Bret Comstock Waldow <bwaldow@alum.mit.edu> writes:

> I'm trying to get Debian going on my Thinkpad T21, and synchronize with
> my Sony Clie PDA.

(This works fine for me, but I always build my own kernel.  I've had
better luck using coldsync than pilot-link, and the first sync always
fails.)

> I'm using the kernel-package and make-kpkg tools as shown in the Debian
> manual, and that part seems to work.  I've got a kernel that may have
> what I need to sync my PDA.
>
> But it won't give me my network access.
>
> I've looked a bit at the 'netenv' stuff, and it seems to have created
> hard definitions of my network settings in /etc/netenv.  I chose during
> install to use DHCP when it asked - the netenv settings don't seem to
> reflect this.

Hmm.  Is there anything informative in /etc/network/interfaces (the
"normal" place for network settings under Debian)?  You also might try
running your DHCP client by hand, and seeing if that works.  Also,
check that your kernel configuration includes a driver for your
network card.  I think the "Socket Filtering" option (CONFIG_FILTER)
is also required to use DHCP, even though that's not obvious from
anything in the kernel configuration.

> Clues, suggestions, explanations would be very welcome.  Should I be
> accepting 'netenv' during the install?  How can I get rid of it and use
> DHCP to configure my network on startup?  Or...?

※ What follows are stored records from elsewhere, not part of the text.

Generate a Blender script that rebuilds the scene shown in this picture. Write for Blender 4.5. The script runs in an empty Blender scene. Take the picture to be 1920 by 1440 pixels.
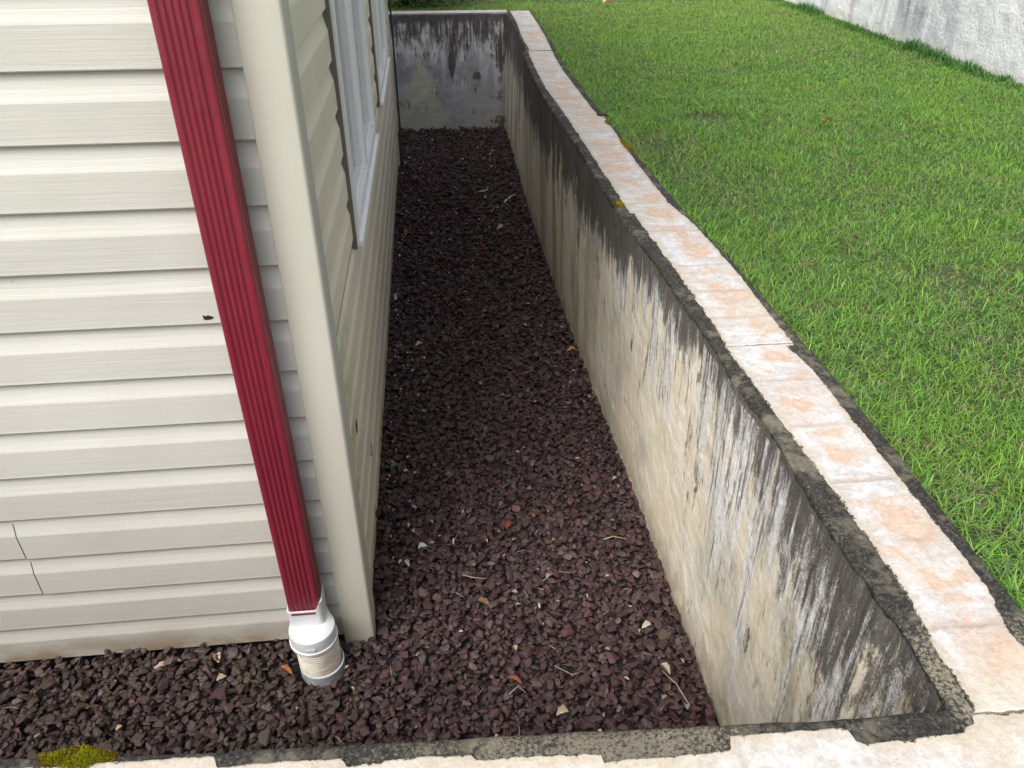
import bpy, bmesh, math, random
import numpy as np
from mathutils import Vector, Matrix
random.seed(5)
RNG = np.random.default_rng(7)
SC = bpy.context.scene
COL = SC.collection
R = math.radians

# ------------------------------------------------------------------ camera
H = 1.64
cam_d = bpy.data.cameras.new('camera')
cam = bpy.data.objects.new('camera', cam_d)
COL.objects.link(cam)
cam_d.sensor_width = 36.0
cam_d.lens = 1450.0 / 1920.0 * 36.0
cam_d.clip_start = 0.02
cam_d.clip_end = 600.0
PITCH = math.atan(945.0 / 1450.0)
YAW = R(5.94)
cam.location = (0, 0, H)
cam.rotation_euler = (math.pi / 2 - PITCH, 0, -YAW)
SC.camera = cam

# ------------------------------------------------------------------ world and sun
SUN_EL, SUN_AZ = R(52), R(218)        # azimuth clockwise from +Y
world = bpy.data.worlds.new('World')
SC.world = world
world.use_nodes = True
wn, wl = world.node_tree.nodes, world.node_tree.links
for n in list(wn): wn.remove(n)
sky = wn.new('ShaderNodeTexSky')
sky.sky_type = 'NISHITA'
sky.sun_disc = False
sky.sun_elevation = SUN_EL
sky.sun_rotation = SUN_AZ
sky.air_density = 1.0
sky.dust_density = 4.0
sky.ozone_density = 1.0
hs = wn.new('ShaderNodeHueSaturation')
hs.inputs['Saturation'].default_value = 0.35
bg = wn.new('ShaderNodeBackground')
bg.inputs['Strength'].default_value = 0.145
wo = wn.new('ShaderNodeOutputWorld')
wl.new(sky.outputs[0], hs.inputs['Color']); wl.new(hs.outputs[0], bg.inputs['Color']); wl.new(bg.outputs[0], wo.inputs['Surface'])
sd = bpy.data.lights.new('sun', 'SUN')
sd.energy = 1.8
sd.angle = R(44)
sd.color = (1.0, 0.965, 0.91)
sun = bpy.data.objects.new('sun', sd)
COL.objects.link(sun)
sdir = Vector((math.sin(SUN_AZ) * math.cos(SUN_EL), math.cos(SUN_AZ) * math.cos(SUN_EL), math.sin(SUN_EL)))
sun.rotation_euler = sdir.to_track_quat('Z', 'Y').to_euler()
sun.location = sdir * 20
SC.view_settings.view_transform = 'Standard'
SC.view_settings.look = 'None'
SC.view_settings.exposure = 0.8
SC.view_settings.gamma = 1.0

# ------------------------------------------------------------------ helpers
def tag(o, label=None, cat=None, group=None, kind=None):
    if label: o['label'] = label
    if cat: o['category'] = cat
    if group: o['group'] = group
    if kind: o['kind'] = kind
    return o

def root(name, label, cat, loc=(0, 0, 0), group=None):
    o = bpy.data.objects.new(name, None)
    o.empty_display_size = 0.1
    o.location = loc
    COL.objects.link(o)
    return tag(o, label, cat, group)

def base_of(parent):
    v = Vector((0, 0, 0))
    while parent is not None:
        v += parent.location
        parent = parent.parent
    return np.array(v)

def mk(name, V, F, mat, parent=None, col=None, smooth=False, loc=None, msk=None):
    """V: (n,3) world coordinates, F: array of equal size polygons or list of lists."""
    V = np.asarray(V, dtype=np.float64).reshape(-1, 3)
    off = base_of(parent)
    if loc is not None: off = off + np.array(loc, float)
    V = V - off
    me = bpy.data.meshes.new(name)
    if isinstance(F, np.ndarray) and F.ndim == 2:
        nf, k = F.shape
        me.vertices.add(len(V)); me.vertices.foreach_set('co', V.astype(np.float32).ravel())
        me.loops.add(nf * k); me.loops.foreach_set('vertex_index', F.astype(np.int32).ravel())
        me.polygons.add(nf); me.polygons.foreach_set('loop_start', (np.arange(nf) * k).astype(np.int32))
        me.update(calc_edges=True)
        me.validate()
    else:
        me.from_pydata([tuple(v) for v in V], [], [list(f) for f in F])
        me.update()
    if smooth: me.shade_smooth()
    else: me.shade_flat()
    if col is not None:
        a = me.color_attributes.new('Col', 'FLOAT_COLOR', 'POINT')
        c = np.ones((len(V), 4), np.float32); c[:, :3] = col
        a.data.foreach_set('color', c.ravel())
    if msk is not None:
        a = me.color_attributes.new('Msk', 'FLOAT_COLOR', 'POINT')
        c = np.ones((len(V), 4), np.float32); c[:, :3] = msk
        a.data.foreach_set('color', c.ravel())
    me.materials.append(mat)
    o = bpy.data.objects.new(name, me)
    COL.objects.link(o)
    if parent is not None: o.parent = parent
    if loc is not None: o.location = loc
    return o

def grid_faces(n, m):
    i = np.arange(n - 1)[:, None] * m + np.arange(m - 1)[None, :]
    i = i.ravel()
    return np.stack([i, i + m, i + m + 1, i + 1], 1)

class MB:
    def __init__(s): s.V = []; s.F = []
    def add(s, V, F):
        b = len(s.V); s.V += [tuple(map(float, v)) for v in V]; s.F += [[b + i for i in f] for f in F]
    def box(s, x0, x1, y0, y1, z0, z1):
        s.add([(x0, y0, z0), (x1, y0, z0), (x1, y1, z0), (x0, y1, z0), (x0, y0, z1), (x1, y0, z1), (x1, y1, z1), (x0, y1, z1)],
              [(3, 2, 1, 0), (4, 5, 6, 7), (0, 1, 5, 4), (1, 2, 6, 5), (2, 3, 7, 6), (3, 0, 4, 7)])
    def tube(s, pts, r, n=8):
        pts = [Vector(p) for p in pts]
        rr = r if isinstance(r, (list, tuple)) else [r] * len(pts)
        V = []; F = []
        for i, p in enumerate(pts):
            t = (pts[min(i + 1, len(pts) - 1)] - pts[max(i - 1, 0)]).normalized()
            u = t.cross(Vector((0, 0, 1)))
            if u.length < 1e-3: u = t.cross(Vector((0, 1, 0)))
            u.normalize(); w = t.cross(u)
            for k in range(n):
                a = 2 * math.pi * k / n
                V.append(p + (u * math.cos(a) + w * math.sin(a)) * rr[i])
        for i in range(len(pts) - 1):
            for k in range(n):
                F.append((i * n + k, i * n + (k + 1) % n, (i + 1) * n + (k + 1) % n, (i + 1) * n + k))
        F.append(tuple(range(n - 1, -1, -1))); F.append(tuple(range((len(pts) - 1) * n, len(pts) * n)))
        s.add(V, F)
    def lathe(s, c, prof, n=48, cap=True):
        V = []; F = []
        for (r, z) in prof:
            for k in range(n):
                a = 2 * math.pi * k / n
                V.append((c[0] + r * math.cos(a), c[1] + r * math.sin(a), z))
        for i in range(len(prof) - 1):
            for k in range(n):
                F.append((i * n + k, i * n + (k + 1) % n, (i + 1) * n + (k + 1) % n, (i + 1) * n + k))
        s.add(V, F)
    def build(s, name, mat, parent=None, smooth=False, bevel=0, loc=None):
        o = mk(name, s.V, s.F, mat, parent, smooth=smooth, loc=loc)
        if bevel:
            bm = bmesh.new(); bm.from_mesh(o.data)
            bmesh.ops.bevel(bm, geom=bm.edges[:], offset=bevel, segments=2, affect='EDGES')
            bm.to_mesh(o.data); bm.free()
        return o

# numpy value noise
def _h(ix, iy, s):
    ix = (ix.astype(np.int64) & 0xffff).astype(np.uint64); iy = (iy.astype(np.int64) & 0xffff).astype(np.uint64)
    h = ix * np.uint64(374761393) + iy * np.uint64(668265263) + np.uint64(s * 1442695041 + 12345)
    h &= np.uint64(0xffffffff); h ^= h >> np.uint64(13); h = (h * np.uint64(1274126177)) & np.uint64(0xffffffff); h ^= h >> np.uint64(16)
    h = (h * np.uint64(2246822519)) & np.uint64(0xffffffff); h ^= h >> np.uint64(15)
    return (h & np.uint64(0xffffff)).astype(np.float64) / float(0xffffff)
def vn(x, y, s=0):
    x, y = np.broadcast_arrays(np.asarray(x, float), np.asarray(y, float))
    ix = np.floor(x); iy = np.floor(y); fx = x - ix; fy = y - iy
    fx = fx * fx * (3 - 2 * fx); fy = fy * fy * (3 - 2 * fy)
    ix = ix.astype(np.int64); iy = iy.astype(np.int64)
    a = _h(ix, iy, s); b = _h(ix + 1, iy, s); c = _h(ix, iy + 1, s); d = _h(ix + 1, iy + 1, s)
    return (a * (1 - fx) + b * fx) * (1 - fy) + (c * (1 - fx) + d * fx) * fy
def fbm(x, y, s=0, o=4):
    t = 0; a = 1.0; w = 0
    for k in range(o):
        t = t + a * vn(np.asarray(x) * 2 ** k + 17.3 * k, np.asarray(y) * 2 ** k + 5.1 * k, s + k * 31); w += a; a *= 0.55
    return t / w
def ss(a, b, x):
    t = np.clip((x - a) / (b - a), 0, 1); return t * t * (3 - 2 * t)
def lerp3(c, d, m):
    return c * (1 - m[..., None]) + np.asarray(d) * m[..., None]

# ------------------------------------------------------------------ materials
def newmat(name):
    m = bpy.data.materials.new(name); m.use_nodes = True
    nt = m.node_tree
    b = nt.nodes['Principled BSDF']
    return m, nt, b
def pos(nt, scale=(1, 1, 1)):
    g = nt.nodes.new('ShaderNodeNewGeometry')
    mp = nt.nodes.new('ShaderNodeMapping'); mp.inputs['Scale'].default_value = scale
    nt.links.new(g.outputs['Position'], mp.inputs['Vector'])
    return mp.outputs[0]
def noise(nt, vec, sc, det=4, rough=0.6, dist=0):
    n = nt.nodes.new('ShaderNodeTexNoise')
    n.inputs['Scale'].default_value = sc; n.inputs['Detail'].default_value = det; n.inputs['Roughness'].default_value = rough
    n.inputs['Distortion'].default_value = dist
    nt.links.new(vec, n.inputs['Vector'])
    return n.outputs['Fac']
def ramp(nt, fac, stops):
    r = nt.nodes.new('ShaderNodeValToRGB')
    el = r.color_ramp.elements
    while len(el) < len(stops): el.new(0.5)
    for e, (p, c) in zip(el, stops):
        e.position = p; e.color = (c if len(c) == 4 else tuple(c) + (1,)) if isinstance(c, (tuple, list)) else (c, c, c, 1)
    nt.links.new(fac, r.inputs[0])
    return r.outputs[0]
def mix(nt, a, b, fac, mode='MIX'):
    m = nt.nodes.new('ShaderNodeMix'); m.data_type = 'RGBA'; m.blend_type = mode
    for sock, v in ((m.inputs[6], a), (m.inputs[7], b), (m.inputs[0], fac)):
        if isinstance(v, bpy.types.NodeSocket): nt.links.new(v, sock)
        elif isinstance(v, (int, float)): sock.default_value = v
        else: sock.default_value = tuple(v) + (1,) if len(v) == 3 else v
    return m.outputs[2]
def bump(nt, b, h, strength=0.3, dist=0.002):
    n = nt.nodes.new('ShaderNodeBump'); n.inputs['Strength'].default_value = strength; n.inputs['Distance'].default_value = dist
    nt.links.new(h, n.inputs['Height']); nt.links.new(n.outputs[0], b.inputs['Normal'])
def attr(nt):
    a = nt.nodes.new('ShaderNodeAttribute'); a.attribute_name = 'Col'; return a.outputs['Color']

def m_plain(name, c, rough=0.5, var=0.08, sc=8, bmp=0, spec=0.5):
    m, nt, b = newmat(name)
    n = noise(nt, pos(nt), sc, 5)
    f = ramp(nt, n, [(0.3, 1 - var), (0.7, 1 + 0 * var)])
    nt.links.new(mix(nt, c, f, 1.0, 'MULTIPLY'), b.inputs['Base Color'])
    b.inputs['Roughness'].default_value = rough
    b.inputs['Specular IOR Level'].default_value = spec
    if bmp:
        bump(nt, b, noise(nt, pos(nt), 600, 2), bmp, 0.0006)
    return m

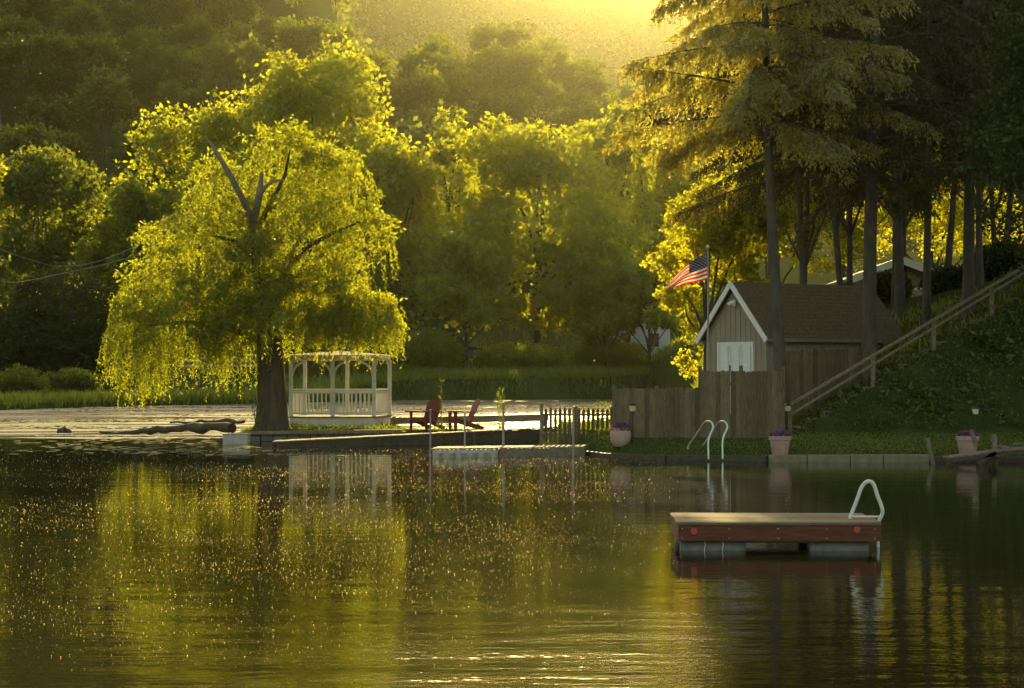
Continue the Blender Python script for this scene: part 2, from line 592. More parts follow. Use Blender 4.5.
def broad_mesh(rng, h, w, leaf, n_clump, per, lobes=None, trunk_r=None, cr=None, crown_base=0.22):
    """returns (crownV, crownQ, trunkMB) at origin"""
    if lobes is None:
        lobes = []
        lobes.append((0, 0, h * 0.58, w * 0.34, w * 0.34, h * 0.27))
        for k in range(5):
            a = k * 2 * math.pi / 5 + rng.uniform(-0.4, 0.4)
            r = w * rng.uniform(0.26, 0.34)
            s = rng.uniform(0.75, 1.15)
            lobes.append((r * math.cos(a), r * math.sin(a), h * rng.uniform(0.36, 0.52), w * 0.22 * s, w * 0.22 * s, h * 0.17 * s))
        for k in range(6):
            a = k * 2 * math.pi / 6 + rng.uniform(-0.5, 0.5)
            r = w * rng.uniform(0.10, 0.27)
            s = rng.uniform(0.7, 1.1)
            lobes.append((r * math.cos(a), r * math.sin(a), h * rng.uniform(0.62, 0.84), w * 0.19 * s, w * 0.19 * s, h * 0.13 * s))
    P = crown_points(cauli(lobes, 9, 0.40, rng), n_clump, per, cr or w * 0.024, rng, 0.5)
    P = P[P[:, 2] > h * crown_base * 0.5]
    lo_, hi_ = np.percentile(P, 0.6, axis=0), np.percentile(P, 99.4, axis=0)
    kx = w / max(hi_[0] - lo_[0], 0.1)
    kz = h / max(hi_[2], 0.1)
    P = P * np.array([kx, kx, kz])
    lobes = [(a * kx, b * kx, c * kz, d, e, f) for a, b, c, d, e, f in lobes]
    V, Q = leaf_cloud(P, rng, leaf, leaf * 0.62)
    tr = trunk_r or h * 0.018
    mb = MB()
    top = Vector((w * rng.uniform(-0.05, 0.05), w * rng.uniform(-0.05, 0.05), h * 0.66))
    pts = limb_pts((0, 0, -0.3), top, rng, 7, 0, 0.02)
    mb.tube(pts, [tr * (1.35 if i == 0 else 1 - 0.11 * i) for i in range(8)], 10)
    for lb in lobes[1:]:
        c = Vector(lb[:3])
        t = min(0.85, max(0.3, c.z / h - 0.2))
        s = pts[int(t * 7)]
        mb.tube(limb_pts(s, c, rng, 5, 0.06, 0.06), [tr * 0.42 * (1 - 0.15 * i) for i in range(6)], 6)
    return V, Q, mb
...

If you're always using DHCP and never a static address, netenv is
probably unnecessary.  There's the minor question of whether your
network card is PCMCIA or not, but the basic Debian tools deal fine
with the case where you have a single network card that always gets
brought up using an address from DHCP.

-- 
David Maze         dmaze@debian.org      http://people.debian.org/~dmaze/
"Theoretical politics is interesting.  Politicking should be illegal."